DATA EXCERPT
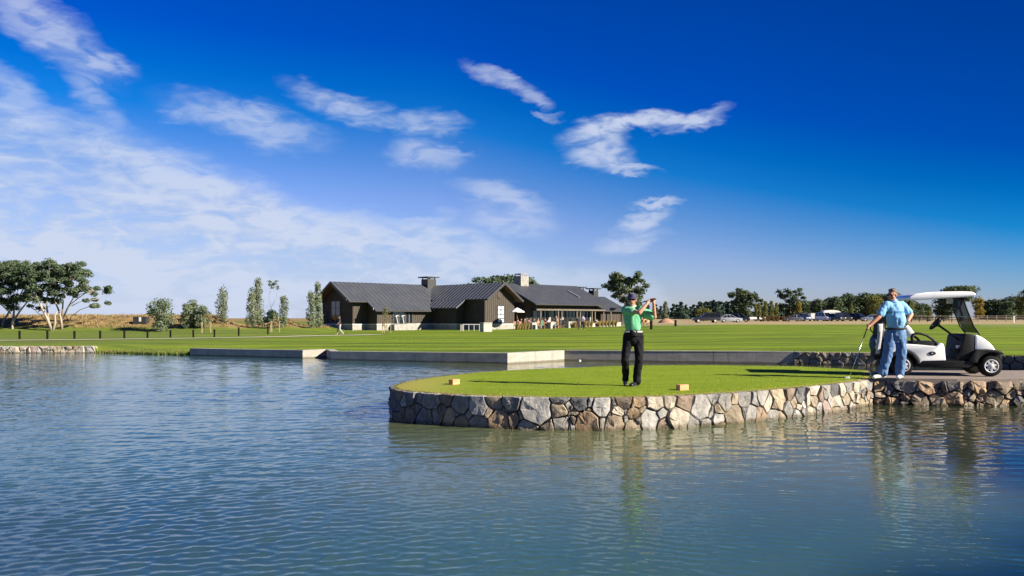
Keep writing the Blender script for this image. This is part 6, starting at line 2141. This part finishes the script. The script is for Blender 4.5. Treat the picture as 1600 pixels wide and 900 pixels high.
    fs += [(rim[i], rim[(i + 1) % len(rim)], rim[(i + 1) % len(rim)] + n_, rim[i] + n_) for i in range(len(rim))]
    tw.add(vs, fs)
    to = tw.build('towel', mat('white towel', (.52, .52, .54), (.40, .41, .44), .9, 12, .006, 80), None, shade=True, loc=root.location + RZ @ Vector((bx0 + .04, by0 - .28, 1.13)))
    tag(to, 'white towel hanging down the front of the black golf bag', 'towel')
build_cart()
# ------------------------------------------------------------------ small things on the tee
def build_tee_things():
    wood = mat('orange stained block', (.62, .28, .12), (.5, .22, .09), .6, 4, .003, 30, stretch=(.4, 2, 2))
    pale = mat('pale block end', (.66, .48, .28), (.55, .38, .2), .7, 8)
    for (px, py, lab, rz) in ((709.5, 600.5, 'small orange tee marker block near the round tip of the tee', R(52)), (1066, 609.5, 'small brown tee marker block right of the golfer by the wall edge', R(28))):
        p = at(px, py, TEE_Z + .03)
        r_ = thing('tee_marker', lab, 'tee marker', (p.x, p.y, TEE_Z + .028), rz)
        MB().rbox(-.095, .075, -.055, .055, 0, .10, .006).build('block', wood, r_)
        MB().rbox(.076, .095, -.055, .055, 0, .10, .004).build('end_cap', pale, r_)
    p = at(904, 601.5, TEE_Z + .03)
    t = MB(); t.lathe([(.002, -.02), (.004, 0), (.004, .035), (.009, .05), (.008, .053)], 10)
    o = t.build('golf_tee', mat('orange peg', (.7, .3, .05), None, .5), None, shade=True, loc=(p.x, p.y, TEE_Z + .028))
    tag(o, 'tiny orange golf peg standing in the turf on the golfer\'s shadow', 'golf peg')
    b = MB(); b.ball((0, 0, 0), .026, (1, 1, 1), 16)
    o = b.build('golf_ball', mat('white ball', (.8, .8, .8), None, .4), None, shade=True, loc=(ax(906, 17.0), 17.0, zz(564, 17.0)))
    tag(o, 'white golf ball in flight above the back edge of the tee', 'golf ball')

def build_bollards():
    m_ = mat('dark bollard timber', (.006, .005, .004), (.010, .008, .007), .9, 5, spec=.2)
    capm = mat('bollard cap', (.008, .007, .006), None, .9, spec=.2)
    proto = None
    L = [(30.6, 530, .62), (74, 530, .62), (116.3, 529.6, .6), (156.5, 529.3, .6), (194.3, 528.8, .6), (230.5, 528.2, .6), (266.4, 527.6, .6), (302, 527.2, .62), (335, 526.8, .64), (373, 525.0, .74), (418.6, 522.6, .74), (-12, 530.2, .62)]
    for i, (px, py, h) in enumerate(L):
        # stands where the line of sight meets the lawn
        Y = 45.0
        while Y < 120 and zz(py, Y) > ground_z(ax(py and px, Y), Y):
            Y += .25
        x = ax(px, Y)
        if proto is None:
            proto = thing('bollard', '', 'bollard')
            MB().rbox(-.06, .06, -.06, .06, -.15, .54, .015).build('post', m_, proto)
            MB().rbox(-.066, .066, -.066, .066, .5405, .61, .015).build('cap', capm, proto)
            o = proto
        else:
            o = copy_tree(proto)
        o.location = (x, Y, ground_z(x, Y))
        s = h / .61
        o.scale = (1, 1, s)
        o['label'] = ['dark timber bollard below the two-stemmed cypress', 'dark timber bollard just left below the leaning cypress with the pale stump', 'dark timber bollard right of the rightmost cypress trunk', 'dark timber bollard below the bare middle of the dry bank',
                      'dark timber bollard just left of the small dark hut', 'dark timber bollard right of the hut, left below the round willow', 'dark timber bollard right below the round willow', 'dark timber bollard under the clump of three willows', 'dark timber bollard left below the lone poplar',
                      'dark timber bollard between the lone poplar and the poplar pair', 'dark timber bollard by the bare earth patch, last on the right', 'dark timber bollard cut by the left edge of the picture'][i]
        o['group'] = 'bollards along the footpath'
    for (px, Y, h, lab) in ((1017.5, 88, 1.0, 'dark square post on the lawn edge just below the golfer\'s elbow'), (1055.5, 108, .85, 'dark square post right of the golfer before the orange mound')):
        x = ax(px, Y)
        r_ = thing('bollard', lab, 'bollard', (x, Y, ground_z(x, Y)))
        MB().rbox(-.13, .13, -.13, .13, -.15, h - .07, .02).build('post', m_, r_)
        MB().rbox(-.145, .145, -.145, .145, h - .0695, h, .02).build('cap', capm, r_)
    x = ax(1584, 150)
    r_ = thing('marker_post', 'white marker post on the fairway edge right of the cart', 'post', (x, 150, ground_z(x, 150)))
    wt = mat('white post paint', (.75, .75, .72), None, .6)
    MB().rbox(-.09, .09, -.09, .09, -.1, 1.1, .02).build('post', wt, r_)
    MB().rbox(-.12, .12, -.12, .12, 1.101, 1.25, .02).build('cap', wt, r_)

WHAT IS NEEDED
Reproduce each line exactly as it appears, omitting the pictures.

ANSWER TO THE PROBLEM
Keep writing the Blender script for this image. This is part 6, starting at line 2141. This part finishes the script. The script is for Blender 4.5. Treat the picture as 1600 pixels wide and 900 pixels high.
    fs += [(rim[i], rim[(i + 1) % len(rim)], rim[(i + 1) % len(rim)] + n_, rim[i] + n_) for i in range(len(rim))]
    tw.add(vs, fs)
    to = tw.build('towel', mat('white towel', (.52, .52, .54), (.40, .41, .44), .9, 12, .006, 80), None, shade=True, loc=root.location + RZ @ Vector((bx0 + .04, by0 - .28, 1.13)))
    tag(to, 'white towel hanging down the front of the black golf bag', 'towel')
build_cart()
# ------------------------------------------------------------------ small things on the tee
def build_tee_things():
    wood = mat('orange stained block', (.62, .28, .12), (.5, .22, .09), .6, 4, .003, 30, stretch=(.4, 2, 2))
    pale = mat('pale block end', (.66, .48, .28), (.55, .38, .2), .7, 8)
    for (px, py, lab, rz) in ((709.5, 600.5, 'small orange tee marker block near the round tip of the tee', R(52)), (1066, 609.5, 'small brown tee marker block right of the golfer by the wall edge', R(28))):
        p = at(px, py, TEE_Z + .03)
        r_ = thing('tee_marker', lab, 'tee marker', (p.x, p.y, TEE_Z + .028), rz)
        MB().rbox(-.095, .075, -.055, .055, 0, .10, .006).build('block', wood, r_)
        MB().rbox(.076, .095, -.055, .055, 0, .10, .004).build('end_cap', pale, r_)
    p = at(904, 601.5, TEE_Z + .03)
    t = MB(); t.lathe([(.002, -.02), (.004, 0), (.004, .035), (.009, .05), (.008, .053)], 10)
    o = t.build('golf_tee', mat('orange peg', (.7, .3, .05), None, .5), None, shade=True, loc=(p.x, p.y, TEE_Z + .028))
    tag(o, 'tiny orange golf peg standing in the turf on the golfer\'s shadow', 'golf peg')
    b = MB(); b.ball((0, 0, 0), .026, (1, 1, 1), 16)
    o = b.build('golf_ball', mat('white ball', (.8, .8, .8), None, .4), None, shade=True, loc=(ax(906, 17.0), 17.0, zz(564, 17.0)))
    tag(o, 'white golf ball in flight above the back edge of the tee', 'golf ball')

def build_bollards():
    m_ = mat('dark bollard timber', (.006, .005, .004), (.010, .008, .007), .9, 5, spec=.2)
    capm = mat('bollard cap', (.008, .007, .006), None, .9, spec=.2)
    proto = None
    L = [(30.6, 530, .62), (74, 530, .62), (116.3, 529.6, .6), (156.5, 529.3, .6), (194.3, 528.8, .6), (230.5, 528.2, .6), (266.4, 527.6, .6), (302, 527.2, .62), (335, 526.8, .64), (373, 525.0, .74), (418.6, 522.6, .74), (-12, 530.2, .62)]
    for i, (px, py, h) in enumerate(L):
        # stands where the line of sight meets the lawn
        Y = 45.0
        while Y < 120 and zz(py, Y) > ground_z(ax(py and px, Y), Y):
            Y += .25
        x = ax(px, Y)
        if proto is None:
            proto = thing('bollard', '', 'bollard')
            MB().rbox(-.06, .06, -.06, .06, -.15, .54, .015).build('post', m_, proto)
            MB().rbox(-.066, .066, -.066, .066, .5405, .61, .015).build('cap', capm, proto)
            o = proto
        else:
            o = copy_tree(proto)
        o.location = (x, Y, ground_z(x, Y))
        s = h / .61
        o.scale = (1, 1, s)
        o['label'] = ['dark timber bollard below the two-stemmed cypress', 'dark timber bollard just left below the leaning cypress with the pale stump', 'dark timber bollard right of the rightmost cypress trunk', 'dark timber bollard below the bare middle of the dry bank',
                      'dark timber bollard just left of the small dark hut', 'dark timber bollard right of the hut, left below the round willow', 'dark timber bollard right below the round willow', 'dark timber bollard under the clump of three willows', 'dark timber bollard left below the lone poplar',
                      'dark timber bollard between the lone poplar and the poplar pair', 'dark timber bollard by the bare earth patch, last on the right', 'dark timber bollard cut by the left edge of the picture'][i]
        o['group'] = 'bollards along the footpath'
    for (px, Y, h, lab) in ((1017.5, 88, 1.0, 'dark square post on the lawn edge just below the golfer\'s elbow'), (1055.5, 108, .85, 'dark square post right of the golfer before the orange mound')):
        x = ax(px, Y)
        r_ = thing('bollard', lab, 'bollard', (x, Y, ground_z(x, Y)))
        MB().rbox(-.13, .13, -.13, .13, -.15, h - .07, .02).build('post', m_, r_)
        MB().rbox(-.145, .145, -.145, .145, h - .0695, h, .02).build('cap', capm, r_)
    x = ax(1584, 150)
    r_ = thing('marker_post', 'white marker post on the fairway edge right of the cart', 'post', (x, 150, ground_z(x, 150)))
    wt = mat('white post paint', (.75, .75, .72), None, .6)
    MB().rbox(-.09, .09, -.09, .09, -.1, 1.1, .02).build('post', wt, r_)
    MB().rbox(-.12, .12, -.12, .12, 1.101, 1.25, .02).build('cap', wt, r_)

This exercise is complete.